■ **DATA SHOWN**:
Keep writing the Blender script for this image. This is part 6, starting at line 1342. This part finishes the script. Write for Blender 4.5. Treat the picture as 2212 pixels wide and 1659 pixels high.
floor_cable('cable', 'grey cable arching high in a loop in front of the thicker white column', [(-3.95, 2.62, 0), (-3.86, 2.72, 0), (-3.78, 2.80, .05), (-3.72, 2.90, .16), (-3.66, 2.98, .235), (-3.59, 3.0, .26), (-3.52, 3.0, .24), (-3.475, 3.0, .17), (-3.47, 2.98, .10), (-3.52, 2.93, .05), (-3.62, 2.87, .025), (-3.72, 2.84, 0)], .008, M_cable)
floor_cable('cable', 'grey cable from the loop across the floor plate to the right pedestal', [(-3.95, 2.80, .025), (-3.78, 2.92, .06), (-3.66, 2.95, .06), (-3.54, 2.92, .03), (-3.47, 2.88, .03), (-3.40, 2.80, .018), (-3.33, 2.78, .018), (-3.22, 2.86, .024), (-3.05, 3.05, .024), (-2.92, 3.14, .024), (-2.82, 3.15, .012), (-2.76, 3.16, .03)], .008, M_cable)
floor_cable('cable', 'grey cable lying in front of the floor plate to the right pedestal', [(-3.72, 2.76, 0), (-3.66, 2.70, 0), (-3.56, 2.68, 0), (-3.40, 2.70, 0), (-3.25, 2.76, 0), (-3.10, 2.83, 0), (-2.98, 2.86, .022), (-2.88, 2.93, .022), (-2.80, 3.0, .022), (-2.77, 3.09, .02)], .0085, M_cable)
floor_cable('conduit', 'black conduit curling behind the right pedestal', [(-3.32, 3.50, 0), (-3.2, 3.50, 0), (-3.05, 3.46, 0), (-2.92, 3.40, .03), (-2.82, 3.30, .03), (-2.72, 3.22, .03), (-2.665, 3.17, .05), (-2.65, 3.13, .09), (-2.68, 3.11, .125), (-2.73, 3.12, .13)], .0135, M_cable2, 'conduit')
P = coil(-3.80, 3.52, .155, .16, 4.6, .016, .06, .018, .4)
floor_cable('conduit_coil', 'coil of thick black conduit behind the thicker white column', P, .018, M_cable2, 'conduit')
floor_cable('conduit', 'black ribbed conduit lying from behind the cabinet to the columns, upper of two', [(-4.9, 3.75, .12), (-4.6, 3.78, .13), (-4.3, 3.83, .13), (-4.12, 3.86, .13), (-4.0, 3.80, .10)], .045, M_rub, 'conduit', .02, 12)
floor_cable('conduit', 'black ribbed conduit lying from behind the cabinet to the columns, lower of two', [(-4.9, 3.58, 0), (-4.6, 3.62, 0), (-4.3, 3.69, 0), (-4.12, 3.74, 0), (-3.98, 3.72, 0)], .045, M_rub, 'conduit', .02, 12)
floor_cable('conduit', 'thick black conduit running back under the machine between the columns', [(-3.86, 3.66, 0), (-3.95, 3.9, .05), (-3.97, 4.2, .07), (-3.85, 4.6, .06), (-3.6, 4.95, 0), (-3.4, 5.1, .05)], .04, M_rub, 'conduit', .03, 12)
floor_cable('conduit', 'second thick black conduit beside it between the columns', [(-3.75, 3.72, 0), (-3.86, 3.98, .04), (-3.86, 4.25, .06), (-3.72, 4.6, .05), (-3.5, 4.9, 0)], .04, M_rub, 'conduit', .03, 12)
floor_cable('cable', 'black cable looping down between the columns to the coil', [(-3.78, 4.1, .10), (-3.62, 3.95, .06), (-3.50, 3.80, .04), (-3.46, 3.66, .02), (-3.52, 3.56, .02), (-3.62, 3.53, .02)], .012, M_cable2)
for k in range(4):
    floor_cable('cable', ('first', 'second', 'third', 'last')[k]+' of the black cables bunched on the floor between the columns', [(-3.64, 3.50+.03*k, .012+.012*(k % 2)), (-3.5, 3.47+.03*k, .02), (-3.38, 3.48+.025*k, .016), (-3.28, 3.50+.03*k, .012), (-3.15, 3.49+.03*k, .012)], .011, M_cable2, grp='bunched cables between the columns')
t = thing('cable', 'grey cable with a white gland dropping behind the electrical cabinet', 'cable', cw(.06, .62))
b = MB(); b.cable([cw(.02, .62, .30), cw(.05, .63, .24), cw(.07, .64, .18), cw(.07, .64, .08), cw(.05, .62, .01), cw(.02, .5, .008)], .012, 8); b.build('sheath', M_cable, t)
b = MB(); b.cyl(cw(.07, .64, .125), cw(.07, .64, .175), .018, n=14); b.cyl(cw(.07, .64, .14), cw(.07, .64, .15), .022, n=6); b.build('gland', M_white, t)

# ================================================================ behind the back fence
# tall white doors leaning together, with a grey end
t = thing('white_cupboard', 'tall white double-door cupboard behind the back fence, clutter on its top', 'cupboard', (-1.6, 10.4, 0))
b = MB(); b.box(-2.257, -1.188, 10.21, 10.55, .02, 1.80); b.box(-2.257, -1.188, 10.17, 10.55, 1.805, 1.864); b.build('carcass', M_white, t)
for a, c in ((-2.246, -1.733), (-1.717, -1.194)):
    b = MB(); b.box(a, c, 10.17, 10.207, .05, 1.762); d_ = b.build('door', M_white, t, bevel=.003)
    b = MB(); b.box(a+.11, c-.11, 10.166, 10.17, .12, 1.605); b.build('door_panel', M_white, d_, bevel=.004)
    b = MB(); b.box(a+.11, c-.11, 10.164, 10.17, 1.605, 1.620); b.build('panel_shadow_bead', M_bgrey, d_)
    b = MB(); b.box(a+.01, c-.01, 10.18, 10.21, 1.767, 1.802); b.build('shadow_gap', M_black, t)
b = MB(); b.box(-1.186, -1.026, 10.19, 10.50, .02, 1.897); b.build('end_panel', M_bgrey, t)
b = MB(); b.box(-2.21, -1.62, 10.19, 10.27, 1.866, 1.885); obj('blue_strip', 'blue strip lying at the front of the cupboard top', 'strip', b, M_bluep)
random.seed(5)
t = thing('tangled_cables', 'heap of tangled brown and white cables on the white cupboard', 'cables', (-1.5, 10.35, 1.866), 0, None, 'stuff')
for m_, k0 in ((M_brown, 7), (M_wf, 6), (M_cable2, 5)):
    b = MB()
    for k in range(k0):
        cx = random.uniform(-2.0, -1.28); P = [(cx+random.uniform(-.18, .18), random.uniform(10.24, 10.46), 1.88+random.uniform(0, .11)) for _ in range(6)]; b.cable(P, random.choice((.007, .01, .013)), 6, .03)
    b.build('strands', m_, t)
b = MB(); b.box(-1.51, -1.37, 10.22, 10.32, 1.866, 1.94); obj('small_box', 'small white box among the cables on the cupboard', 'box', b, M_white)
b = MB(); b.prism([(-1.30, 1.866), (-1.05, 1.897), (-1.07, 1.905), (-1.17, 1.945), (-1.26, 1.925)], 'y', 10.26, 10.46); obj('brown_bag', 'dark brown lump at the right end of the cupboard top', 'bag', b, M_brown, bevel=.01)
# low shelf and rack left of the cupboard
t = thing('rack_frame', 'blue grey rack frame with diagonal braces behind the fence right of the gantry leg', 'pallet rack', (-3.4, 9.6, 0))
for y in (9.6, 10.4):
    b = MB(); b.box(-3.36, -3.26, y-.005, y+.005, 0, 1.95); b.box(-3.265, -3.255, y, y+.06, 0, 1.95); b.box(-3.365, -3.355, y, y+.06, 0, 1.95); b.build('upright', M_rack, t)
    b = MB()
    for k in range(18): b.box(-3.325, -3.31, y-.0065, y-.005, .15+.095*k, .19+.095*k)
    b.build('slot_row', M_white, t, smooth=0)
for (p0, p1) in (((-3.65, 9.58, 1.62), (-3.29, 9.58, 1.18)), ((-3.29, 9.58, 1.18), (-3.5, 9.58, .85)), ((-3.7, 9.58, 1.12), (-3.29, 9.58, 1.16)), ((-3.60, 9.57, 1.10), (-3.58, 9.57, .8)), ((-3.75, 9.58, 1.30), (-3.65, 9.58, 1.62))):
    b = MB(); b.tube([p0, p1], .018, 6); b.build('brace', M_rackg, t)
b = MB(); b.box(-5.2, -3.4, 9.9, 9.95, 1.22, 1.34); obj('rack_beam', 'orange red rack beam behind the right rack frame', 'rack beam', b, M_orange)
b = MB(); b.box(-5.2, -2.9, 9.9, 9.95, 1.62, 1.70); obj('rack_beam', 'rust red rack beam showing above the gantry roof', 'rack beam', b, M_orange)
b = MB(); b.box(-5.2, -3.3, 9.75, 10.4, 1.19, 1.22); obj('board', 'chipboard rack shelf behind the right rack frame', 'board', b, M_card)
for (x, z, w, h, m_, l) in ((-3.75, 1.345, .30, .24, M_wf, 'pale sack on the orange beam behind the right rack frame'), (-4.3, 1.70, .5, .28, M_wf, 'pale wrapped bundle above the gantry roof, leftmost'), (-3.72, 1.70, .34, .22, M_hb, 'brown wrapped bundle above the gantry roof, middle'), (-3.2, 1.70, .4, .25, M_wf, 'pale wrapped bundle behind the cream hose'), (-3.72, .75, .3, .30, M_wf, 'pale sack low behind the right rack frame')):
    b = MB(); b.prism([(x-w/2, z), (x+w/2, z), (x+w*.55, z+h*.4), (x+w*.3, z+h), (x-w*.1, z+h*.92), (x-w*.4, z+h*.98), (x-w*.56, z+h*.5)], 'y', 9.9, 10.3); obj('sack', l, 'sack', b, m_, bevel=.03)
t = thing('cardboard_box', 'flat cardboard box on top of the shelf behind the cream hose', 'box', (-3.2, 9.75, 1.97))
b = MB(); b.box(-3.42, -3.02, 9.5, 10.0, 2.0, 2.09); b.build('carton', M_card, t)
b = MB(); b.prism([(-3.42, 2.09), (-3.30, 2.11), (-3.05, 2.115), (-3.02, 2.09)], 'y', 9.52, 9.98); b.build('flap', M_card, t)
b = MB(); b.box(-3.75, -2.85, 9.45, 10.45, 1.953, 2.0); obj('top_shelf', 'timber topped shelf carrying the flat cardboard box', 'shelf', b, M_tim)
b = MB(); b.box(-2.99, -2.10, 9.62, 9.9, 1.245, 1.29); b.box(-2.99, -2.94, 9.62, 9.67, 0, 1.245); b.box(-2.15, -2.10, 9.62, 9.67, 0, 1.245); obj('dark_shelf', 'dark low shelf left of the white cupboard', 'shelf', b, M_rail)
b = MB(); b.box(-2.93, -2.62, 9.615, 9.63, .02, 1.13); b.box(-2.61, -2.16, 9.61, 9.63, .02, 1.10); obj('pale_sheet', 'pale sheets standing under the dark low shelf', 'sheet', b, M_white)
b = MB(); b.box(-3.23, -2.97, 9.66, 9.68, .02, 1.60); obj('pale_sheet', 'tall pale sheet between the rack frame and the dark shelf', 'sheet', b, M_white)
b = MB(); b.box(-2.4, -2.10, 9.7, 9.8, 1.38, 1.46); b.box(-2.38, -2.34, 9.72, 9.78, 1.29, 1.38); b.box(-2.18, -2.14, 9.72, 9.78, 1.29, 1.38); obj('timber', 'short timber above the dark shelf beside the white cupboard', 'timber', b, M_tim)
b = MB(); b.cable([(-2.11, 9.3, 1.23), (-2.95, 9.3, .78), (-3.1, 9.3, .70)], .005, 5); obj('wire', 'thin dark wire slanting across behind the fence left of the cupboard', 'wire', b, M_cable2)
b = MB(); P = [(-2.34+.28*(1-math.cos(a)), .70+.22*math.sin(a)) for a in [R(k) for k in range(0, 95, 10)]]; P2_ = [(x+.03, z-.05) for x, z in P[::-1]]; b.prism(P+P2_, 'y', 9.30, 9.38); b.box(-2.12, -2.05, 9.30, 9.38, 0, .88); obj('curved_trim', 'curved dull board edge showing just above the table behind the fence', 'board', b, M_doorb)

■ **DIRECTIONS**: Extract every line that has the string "high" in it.

■ **RESULT BELOW**:
Keep writing the Blender script for this image. This is part 6, starting at line 1342. This part finishes the script. Write for Blender 4.5. Treat the picture as 2212 pixels wide and 1659 pixels high.
floor_cable('cable', 'grey cable arching high in a loop in front of the thicker white column', [(-3.95, 2.62, 0), (-3.86, 2.72, 0), (-3.78, 2.80, .05), (-3.72, 2.90, .16), (-3.66, 2.98, .235), (-3.59, 3.0, .26), (-3.52, 3.0, .24), (-3.475, 3.0, .17), (-3.47, 2.98, .10), (-3.52, 2.93, .05), (-3.62, 2.87, .025), (-3.72, 2.84, 0)], .008, M_cable)